** PROBLEM DETAILS **
Go through the entries and transcribe each one exactly, dropping the pictures.

** Begin EXERCISE MATERIALS **

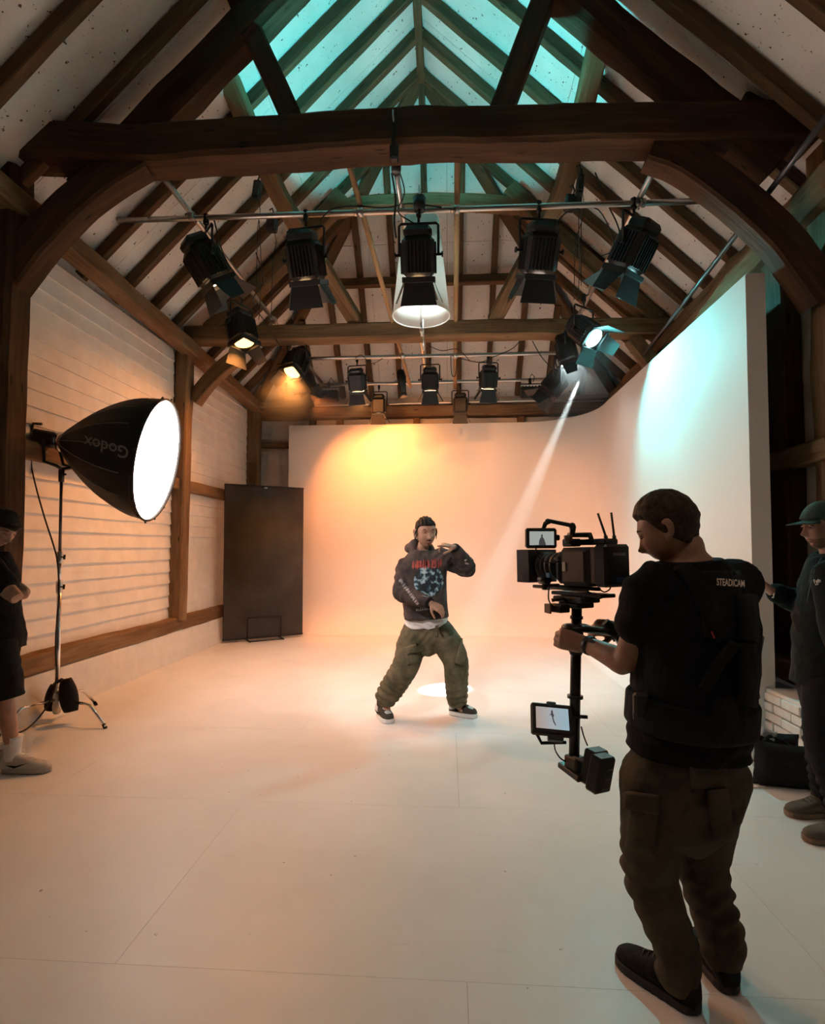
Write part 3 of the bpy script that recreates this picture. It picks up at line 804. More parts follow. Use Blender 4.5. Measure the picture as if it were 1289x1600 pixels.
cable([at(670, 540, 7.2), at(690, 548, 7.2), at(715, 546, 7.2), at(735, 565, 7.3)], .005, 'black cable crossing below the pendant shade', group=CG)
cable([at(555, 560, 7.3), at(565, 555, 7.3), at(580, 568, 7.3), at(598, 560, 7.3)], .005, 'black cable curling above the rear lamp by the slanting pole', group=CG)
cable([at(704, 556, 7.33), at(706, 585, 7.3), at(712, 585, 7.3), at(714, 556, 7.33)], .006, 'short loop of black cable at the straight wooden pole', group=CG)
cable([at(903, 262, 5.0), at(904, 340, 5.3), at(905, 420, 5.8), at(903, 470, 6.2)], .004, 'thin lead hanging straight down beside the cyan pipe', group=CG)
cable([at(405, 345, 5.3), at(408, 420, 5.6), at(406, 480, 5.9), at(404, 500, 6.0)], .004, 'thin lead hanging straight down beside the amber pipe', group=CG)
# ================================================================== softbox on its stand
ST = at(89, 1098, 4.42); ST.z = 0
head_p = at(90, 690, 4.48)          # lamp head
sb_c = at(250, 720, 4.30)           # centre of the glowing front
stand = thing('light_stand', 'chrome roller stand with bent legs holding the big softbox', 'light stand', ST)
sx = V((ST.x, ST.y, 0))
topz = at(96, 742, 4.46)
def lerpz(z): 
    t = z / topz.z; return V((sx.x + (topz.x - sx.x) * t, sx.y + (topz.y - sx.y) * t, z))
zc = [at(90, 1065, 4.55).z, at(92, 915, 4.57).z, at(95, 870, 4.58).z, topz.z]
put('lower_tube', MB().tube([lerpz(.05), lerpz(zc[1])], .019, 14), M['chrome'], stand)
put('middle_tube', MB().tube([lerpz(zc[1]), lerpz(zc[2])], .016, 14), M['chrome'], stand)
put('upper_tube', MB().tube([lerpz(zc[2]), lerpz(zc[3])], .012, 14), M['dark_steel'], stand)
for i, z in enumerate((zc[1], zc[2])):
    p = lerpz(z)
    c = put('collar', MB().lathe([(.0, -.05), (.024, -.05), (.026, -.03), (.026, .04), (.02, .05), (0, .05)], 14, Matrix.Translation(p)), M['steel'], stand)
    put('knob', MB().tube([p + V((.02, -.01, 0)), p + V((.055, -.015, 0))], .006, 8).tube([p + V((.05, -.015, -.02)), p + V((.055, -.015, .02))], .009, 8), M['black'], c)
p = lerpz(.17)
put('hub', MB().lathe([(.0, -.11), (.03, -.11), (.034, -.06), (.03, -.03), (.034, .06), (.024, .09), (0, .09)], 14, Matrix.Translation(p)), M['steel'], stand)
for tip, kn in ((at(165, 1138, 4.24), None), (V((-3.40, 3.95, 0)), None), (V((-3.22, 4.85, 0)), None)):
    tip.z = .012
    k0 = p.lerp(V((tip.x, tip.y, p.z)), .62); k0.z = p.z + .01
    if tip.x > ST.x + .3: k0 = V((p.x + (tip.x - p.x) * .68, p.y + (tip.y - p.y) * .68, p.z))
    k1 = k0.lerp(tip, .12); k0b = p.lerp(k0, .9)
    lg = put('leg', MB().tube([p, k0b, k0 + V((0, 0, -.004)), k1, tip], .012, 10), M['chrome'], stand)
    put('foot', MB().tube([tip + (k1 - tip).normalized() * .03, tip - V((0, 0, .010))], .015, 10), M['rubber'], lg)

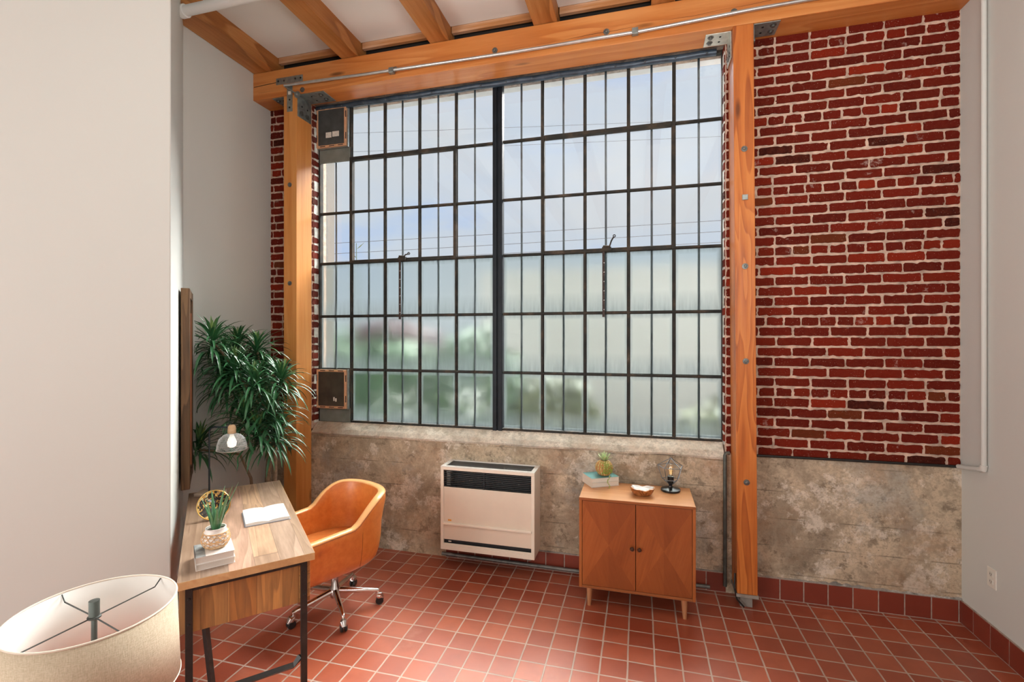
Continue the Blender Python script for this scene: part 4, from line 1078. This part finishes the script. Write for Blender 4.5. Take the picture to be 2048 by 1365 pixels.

** End EXERCISE MATERIALS **

** TASK ANSWER **
Write part 3 of the bpy script that recreates this picture. It picks up at line 804. More parts follow. Use Blender 4.5. Measure the picture as if it were 1289x1600 pixels.
cable([at(670, 540, 7.2), at(690, 548, 7.2), at(715, 546, 7.2), at(735, 565, 7.3)], .005, 'black cable crossing below the pendant shade', group=CG)
cable([at(555, 560, 7.3), at(565, 555, 7.3), at(580, 568, 7.3), at(598, 560, 7.3)], .005, 'black cable curling above the rear lamp by the slanting pole', group=CG)
cable([at(704, 556, 7.33), at(706, 585, 7.3), at(712, 585, 7.3), at(714, 556, 7.33)], .006, 'short loop of black cable at the straight wooden pole', group=CG)
cable([at(903, 262, 5.0), at(904, 340, 5.3), at(905, 420, 5.8), at(903, 470, 6.2)], .004, 'thin lead hanging straight down beside the cyan pipe', group=CG)
cable([at(405, 345, 5.3), at(408, 420, 5.6), at(406, 480, 5.9), at(404, 500, 6.0)], .004, 'thin lead hanging straight down beside the amber pipe', group=CG)
# ================================================================== softbox on its stand
ST = at(89, 1098, 4.42); ST.z = 0
head_p = at(90, 690, 4.48)          # lamp head
sb_c = at(250, 720, 4.30)           # centre of the glowing front
stand = thing('light_stand', 'chrome roller stand with bent legs holding the big softbox', 'light stand', ST)
sx = V((ST.x, ST.y, 0))
topz = at(96, 742, 4.46)
def lerpz(z): 
    t = z / topz.z; return V((sx.x + (topz.x - sx.x) * t, sx.y + (topz.y - sx.y) * t, z))
zc = [at(90, 1065, 4.55).z, at(92, 915, 4.57).z, at(95, 870, 4.58).z, topz.z]
put('lower_tube', MB().tube([lerpz(.05), lerpz(zc[1])], .019, 14), M['chrome'], stand)
put('middle_tube', MB().tube([lerpz(zc[1]), lerpz(zc[2])], .016, 14), M['chrome'], stand)
put('upper_tube', MB().tube([lerpz(zc[2]), lerpz(zc[3])], .012, 14), M['dark_steel'], stand)
for i, z in enumerate((zc[1], zc[2])):
    p = lerpz(z)
    c = put('collar', MB().lathe([(.0, -.05), (.024, -.05), (.026, -.03), (.026, .04), (.02, .05), (0, .05)], 14, Matrix.Translation(p)), M['steel'], stand)
    put('knob', MB().tube([p + V((.02, -.01, 0)), p + V((.055, -.015, 0))], .006, 8).tube([p + V((.05, -.015, -.02)), p + V((.055, -.015, .02))], .009, 8), M['black'], c)
p = lerpz(.17)
put('hub', MB().lathe([(.0, -.11), (.03, -.11), (.034, -.06), (.03, -.03), (.034, .06), (.024, .09), (0, .09)], 14, Matrix.Translation(p)), M['steel'], stand)
for tip, kn in ((at(165, 1138, 4.24), None), (V((-3.40, 3.95, 0)), None), (V((-3.22, 4.85, 0)), None)):
    tip.z = .012
    k0 = p.lerp(V((tip.x, tip.y, p.z)), .62); k0.z = p.z + .01
    if tip.x > ST.x + .3: k0 = V((p.x + (tip.x - p.x) * .68, p.y + (tip.y - p.y) * .68, p.z))
    k1 = k0.lerp(tip, .12); k0b = p.lerp(k0, .9)
    lg = put('leg', MB().tube([p, k0b, k0 + V((0, 0, -.004)), k1, tip], .012, 10), M['chrome'], stand)
    put('foot', MB().tube([tip + (k1 - tip).normalized() * .03, tip - V((0, 0, .010))], .015, 10), M['rubber'], lg)

Continue the Blender Python script for this scene: part 4, from line 1078. This part finishes the script. Write for Blender 4.5. Take the picture to be 2048 by 1365 pixels.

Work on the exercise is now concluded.